**WORK INSTRUCTIONS**
Retype the lines from the first one in the records down to the line containing "COL = scene.collection", counting both, and leave out any pictures.

# Start of PROVIDED INFORMATION

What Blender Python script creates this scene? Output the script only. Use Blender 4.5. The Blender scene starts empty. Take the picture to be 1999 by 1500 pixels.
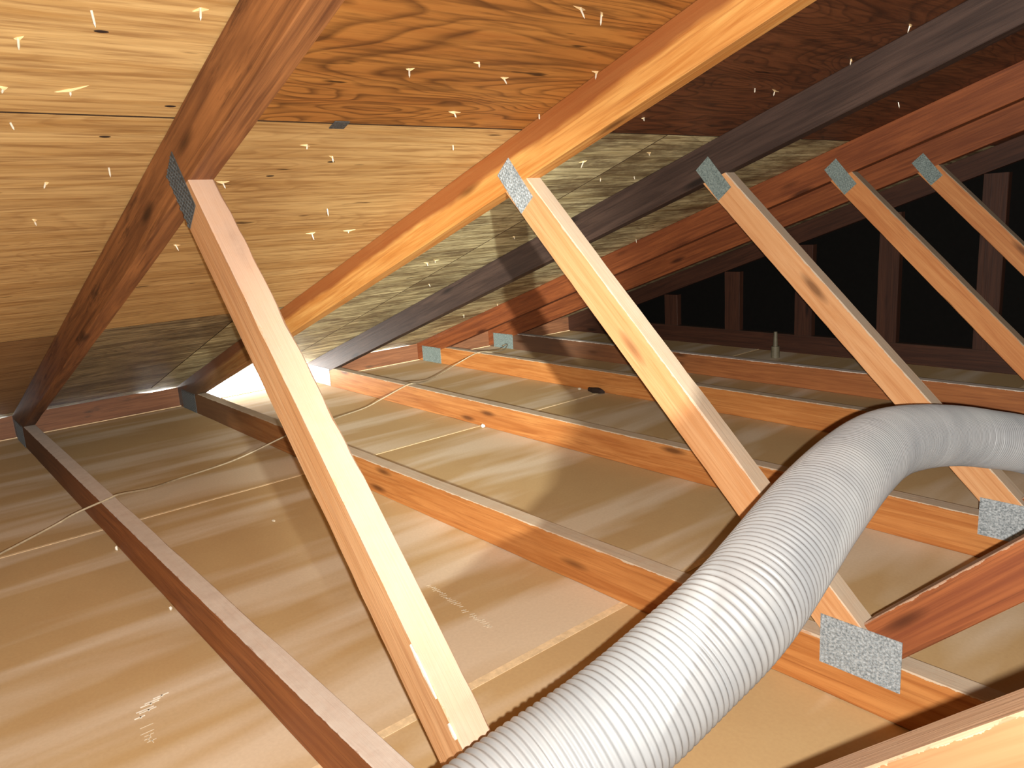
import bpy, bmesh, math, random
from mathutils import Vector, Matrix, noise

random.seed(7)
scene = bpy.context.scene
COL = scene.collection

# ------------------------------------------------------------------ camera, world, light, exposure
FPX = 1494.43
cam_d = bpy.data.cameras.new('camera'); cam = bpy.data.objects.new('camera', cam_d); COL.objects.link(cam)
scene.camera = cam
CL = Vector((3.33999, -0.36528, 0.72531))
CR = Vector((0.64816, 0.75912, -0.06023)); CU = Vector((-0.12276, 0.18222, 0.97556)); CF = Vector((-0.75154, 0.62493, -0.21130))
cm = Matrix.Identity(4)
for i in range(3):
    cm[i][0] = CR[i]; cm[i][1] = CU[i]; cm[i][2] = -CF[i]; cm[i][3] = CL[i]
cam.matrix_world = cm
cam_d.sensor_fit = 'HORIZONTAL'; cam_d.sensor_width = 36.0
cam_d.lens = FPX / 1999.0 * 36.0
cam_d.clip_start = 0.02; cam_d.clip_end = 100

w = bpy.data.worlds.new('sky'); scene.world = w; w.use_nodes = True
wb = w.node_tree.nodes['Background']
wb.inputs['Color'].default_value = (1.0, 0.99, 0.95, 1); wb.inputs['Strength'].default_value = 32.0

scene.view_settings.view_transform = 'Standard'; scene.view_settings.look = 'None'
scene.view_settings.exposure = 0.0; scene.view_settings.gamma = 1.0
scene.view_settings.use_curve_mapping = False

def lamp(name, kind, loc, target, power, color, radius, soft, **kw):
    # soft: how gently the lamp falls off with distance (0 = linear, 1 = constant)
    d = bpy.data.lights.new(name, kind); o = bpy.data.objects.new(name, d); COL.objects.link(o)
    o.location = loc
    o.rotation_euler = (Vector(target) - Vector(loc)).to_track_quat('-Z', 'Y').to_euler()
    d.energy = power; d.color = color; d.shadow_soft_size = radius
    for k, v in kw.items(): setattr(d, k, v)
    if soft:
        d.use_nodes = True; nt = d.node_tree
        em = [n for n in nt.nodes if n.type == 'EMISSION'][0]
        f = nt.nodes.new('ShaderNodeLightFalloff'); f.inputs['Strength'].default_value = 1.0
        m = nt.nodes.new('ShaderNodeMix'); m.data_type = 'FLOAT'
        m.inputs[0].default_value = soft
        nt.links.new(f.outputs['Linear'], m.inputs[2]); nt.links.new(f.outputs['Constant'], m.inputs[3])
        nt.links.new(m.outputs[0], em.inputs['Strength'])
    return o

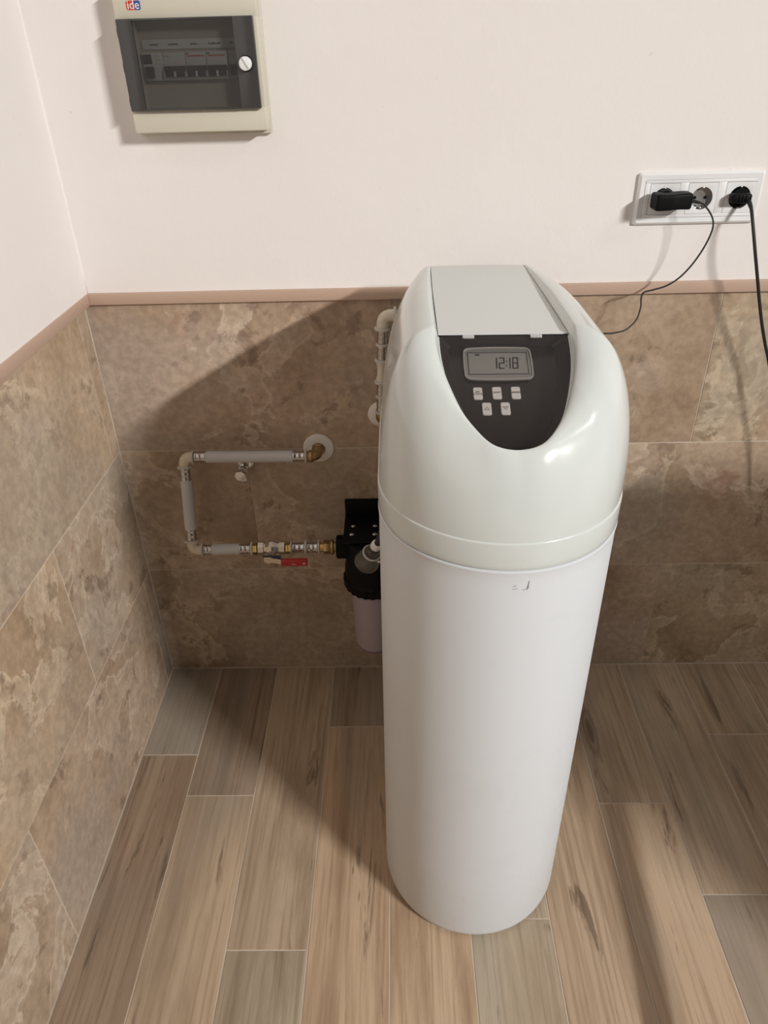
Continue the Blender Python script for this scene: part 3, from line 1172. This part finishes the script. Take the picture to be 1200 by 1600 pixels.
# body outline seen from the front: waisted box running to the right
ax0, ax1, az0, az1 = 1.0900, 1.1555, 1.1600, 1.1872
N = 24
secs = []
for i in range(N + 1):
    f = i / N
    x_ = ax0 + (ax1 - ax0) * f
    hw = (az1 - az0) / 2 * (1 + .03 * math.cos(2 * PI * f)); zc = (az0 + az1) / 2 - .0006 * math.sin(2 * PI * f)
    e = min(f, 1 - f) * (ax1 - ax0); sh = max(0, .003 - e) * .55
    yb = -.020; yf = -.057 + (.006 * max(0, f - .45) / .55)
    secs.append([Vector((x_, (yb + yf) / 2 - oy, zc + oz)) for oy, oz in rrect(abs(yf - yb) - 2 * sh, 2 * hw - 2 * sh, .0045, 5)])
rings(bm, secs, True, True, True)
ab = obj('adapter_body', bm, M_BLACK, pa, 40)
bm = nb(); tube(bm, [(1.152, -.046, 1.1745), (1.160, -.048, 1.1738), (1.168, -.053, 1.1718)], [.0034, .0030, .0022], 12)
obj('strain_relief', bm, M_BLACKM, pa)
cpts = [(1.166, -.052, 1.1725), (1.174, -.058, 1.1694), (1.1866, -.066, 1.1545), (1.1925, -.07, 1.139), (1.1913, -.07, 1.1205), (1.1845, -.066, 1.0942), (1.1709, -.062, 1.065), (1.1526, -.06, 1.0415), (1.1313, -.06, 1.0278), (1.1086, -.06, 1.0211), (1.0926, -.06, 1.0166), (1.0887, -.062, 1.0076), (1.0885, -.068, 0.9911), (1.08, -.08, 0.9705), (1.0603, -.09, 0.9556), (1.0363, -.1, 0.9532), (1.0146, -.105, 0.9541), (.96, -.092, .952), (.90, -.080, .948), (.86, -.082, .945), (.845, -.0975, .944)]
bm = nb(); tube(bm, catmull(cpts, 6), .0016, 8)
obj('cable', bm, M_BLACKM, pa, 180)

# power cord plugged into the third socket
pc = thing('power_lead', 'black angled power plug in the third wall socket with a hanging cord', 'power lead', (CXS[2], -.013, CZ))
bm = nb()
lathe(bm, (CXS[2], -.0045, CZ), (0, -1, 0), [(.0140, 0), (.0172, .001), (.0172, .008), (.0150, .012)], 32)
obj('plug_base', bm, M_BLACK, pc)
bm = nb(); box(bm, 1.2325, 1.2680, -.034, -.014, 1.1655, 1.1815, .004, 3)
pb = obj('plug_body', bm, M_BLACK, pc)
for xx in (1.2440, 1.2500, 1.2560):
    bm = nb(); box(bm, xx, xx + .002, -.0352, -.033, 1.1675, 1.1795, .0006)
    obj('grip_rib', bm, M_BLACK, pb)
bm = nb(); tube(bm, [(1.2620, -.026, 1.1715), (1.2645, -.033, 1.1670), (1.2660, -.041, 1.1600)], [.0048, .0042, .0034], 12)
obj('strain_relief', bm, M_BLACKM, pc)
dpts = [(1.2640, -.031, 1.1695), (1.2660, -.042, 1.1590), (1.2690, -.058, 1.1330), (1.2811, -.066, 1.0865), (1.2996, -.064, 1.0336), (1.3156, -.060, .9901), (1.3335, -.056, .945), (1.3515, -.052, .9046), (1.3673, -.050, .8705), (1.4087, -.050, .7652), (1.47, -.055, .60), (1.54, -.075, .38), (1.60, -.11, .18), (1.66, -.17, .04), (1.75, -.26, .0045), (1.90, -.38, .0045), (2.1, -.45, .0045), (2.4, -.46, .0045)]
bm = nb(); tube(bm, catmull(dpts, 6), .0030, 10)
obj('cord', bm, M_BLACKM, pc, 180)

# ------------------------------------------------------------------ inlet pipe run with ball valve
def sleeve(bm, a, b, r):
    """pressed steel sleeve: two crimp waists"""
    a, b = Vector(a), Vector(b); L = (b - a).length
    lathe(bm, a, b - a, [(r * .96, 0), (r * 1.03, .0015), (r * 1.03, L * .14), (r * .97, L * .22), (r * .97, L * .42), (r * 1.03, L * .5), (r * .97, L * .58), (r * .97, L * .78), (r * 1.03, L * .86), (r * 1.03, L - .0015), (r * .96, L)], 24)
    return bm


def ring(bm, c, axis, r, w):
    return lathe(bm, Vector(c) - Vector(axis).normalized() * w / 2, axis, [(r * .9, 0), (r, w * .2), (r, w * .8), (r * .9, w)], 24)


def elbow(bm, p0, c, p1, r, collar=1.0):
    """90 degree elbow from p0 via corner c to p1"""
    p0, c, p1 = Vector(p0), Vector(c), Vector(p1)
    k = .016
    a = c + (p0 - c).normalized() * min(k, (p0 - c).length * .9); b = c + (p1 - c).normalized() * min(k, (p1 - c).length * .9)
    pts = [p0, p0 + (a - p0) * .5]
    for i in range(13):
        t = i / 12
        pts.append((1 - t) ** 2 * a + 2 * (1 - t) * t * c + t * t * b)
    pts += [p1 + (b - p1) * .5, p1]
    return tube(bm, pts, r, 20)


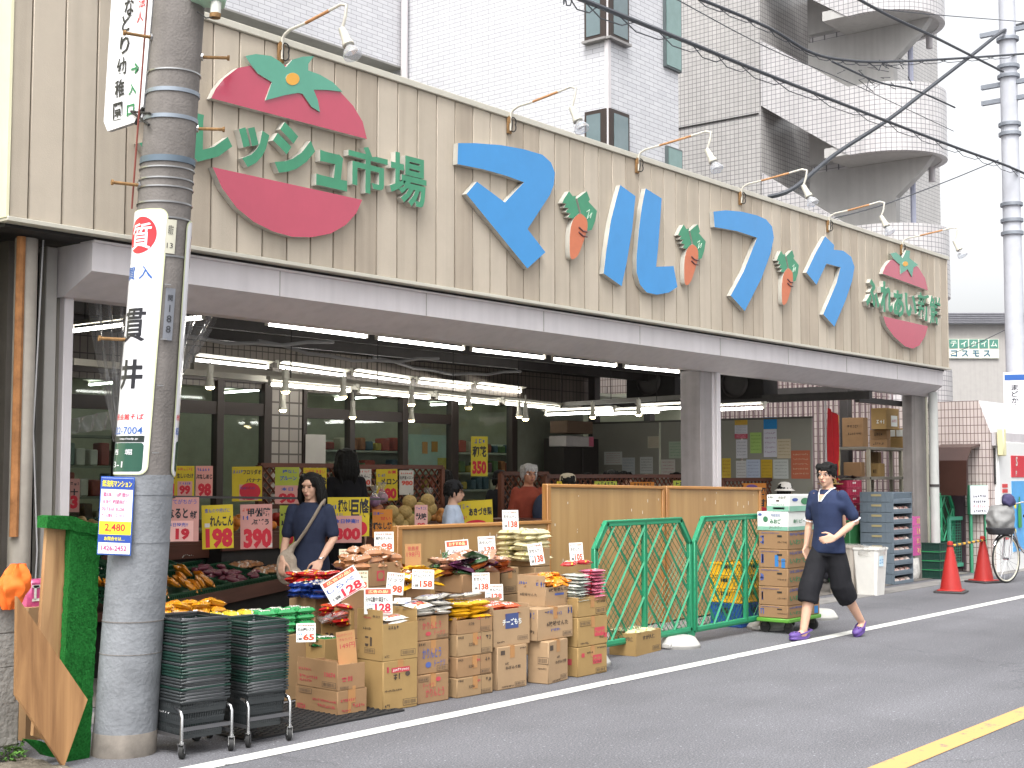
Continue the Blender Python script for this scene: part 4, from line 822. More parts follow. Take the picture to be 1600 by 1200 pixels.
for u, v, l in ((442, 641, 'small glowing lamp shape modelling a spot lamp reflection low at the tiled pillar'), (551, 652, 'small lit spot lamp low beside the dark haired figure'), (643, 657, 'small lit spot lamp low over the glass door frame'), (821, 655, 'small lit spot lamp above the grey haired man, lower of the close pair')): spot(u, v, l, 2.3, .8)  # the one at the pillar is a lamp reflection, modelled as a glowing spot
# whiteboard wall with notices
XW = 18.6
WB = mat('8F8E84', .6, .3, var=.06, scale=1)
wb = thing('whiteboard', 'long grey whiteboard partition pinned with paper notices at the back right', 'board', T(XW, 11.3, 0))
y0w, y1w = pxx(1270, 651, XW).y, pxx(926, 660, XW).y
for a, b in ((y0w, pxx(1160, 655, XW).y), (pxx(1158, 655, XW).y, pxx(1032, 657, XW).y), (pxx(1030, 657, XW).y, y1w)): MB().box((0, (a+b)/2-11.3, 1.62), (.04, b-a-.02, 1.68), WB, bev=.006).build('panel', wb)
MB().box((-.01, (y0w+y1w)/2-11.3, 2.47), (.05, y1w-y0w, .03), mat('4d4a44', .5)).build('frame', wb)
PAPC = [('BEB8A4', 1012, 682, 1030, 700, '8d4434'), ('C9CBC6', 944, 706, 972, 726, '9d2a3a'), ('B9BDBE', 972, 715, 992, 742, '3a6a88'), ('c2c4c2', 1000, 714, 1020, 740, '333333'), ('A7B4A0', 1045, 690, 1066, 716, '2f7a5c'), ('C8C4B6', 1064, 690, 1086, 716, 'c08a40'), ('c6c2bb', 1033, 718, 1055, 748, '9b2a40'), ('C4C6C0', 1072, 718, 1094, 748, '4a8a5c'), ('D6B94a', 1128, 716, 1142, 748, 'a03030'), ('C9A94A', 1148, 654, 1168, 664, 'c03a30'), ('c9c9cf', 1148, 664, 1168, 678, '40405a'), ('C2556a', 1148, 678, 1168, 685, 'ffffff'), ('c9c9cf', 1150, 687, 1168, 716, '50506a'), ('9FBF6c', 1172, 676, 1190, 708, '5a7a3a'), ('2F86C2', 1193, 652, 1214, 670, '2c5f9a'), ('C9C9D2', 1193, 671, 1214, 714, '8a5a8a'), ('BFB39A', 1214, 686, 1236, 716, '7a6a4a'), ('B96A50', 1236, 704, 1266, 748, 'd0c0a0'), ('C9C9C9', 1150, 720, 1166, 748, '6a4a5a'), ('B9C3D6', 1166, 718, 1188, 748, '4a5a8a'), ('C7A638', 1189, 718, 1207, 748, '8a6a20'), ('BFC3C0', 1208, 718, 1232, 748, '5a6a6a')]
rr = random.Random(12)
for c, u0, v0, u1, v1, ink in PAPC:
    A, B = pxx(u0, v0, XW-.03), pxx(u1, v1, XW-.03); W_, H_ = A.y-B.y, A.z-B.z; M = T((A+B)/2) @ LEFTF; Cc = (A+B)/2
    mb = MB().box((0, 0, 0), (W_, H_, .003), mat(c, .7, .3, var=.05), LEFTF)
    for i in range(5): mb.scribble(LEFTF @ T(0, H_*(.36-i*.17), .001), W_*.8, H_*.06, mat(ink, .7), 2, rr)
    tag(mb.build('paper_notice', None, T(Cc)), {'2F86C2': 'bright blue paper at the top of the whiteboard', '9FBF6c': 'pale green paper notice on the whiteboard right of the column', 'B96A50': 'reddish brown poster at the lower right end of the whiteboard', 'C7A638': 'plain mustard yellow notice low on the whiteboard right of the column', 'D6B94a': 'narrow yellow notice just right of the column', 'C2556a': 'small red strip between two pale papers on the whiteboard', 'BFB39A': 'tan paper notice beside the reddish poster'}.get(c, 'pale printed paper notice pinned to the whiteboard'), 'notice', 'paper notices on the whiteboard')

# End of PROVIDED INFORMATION

**RESPONSE TO THIS TASK**
What Blender Python script creates this scene? Output the script only. Use Blender 4.5. The Blender scene starts empty. Take the picture to be 1999 by 1500 pixels.
import bpy, bmesh, math, random
from mathutils import Vector, Matrix, noise

random.seed(7)
scene = bpy.context.scene
COL = scene.collection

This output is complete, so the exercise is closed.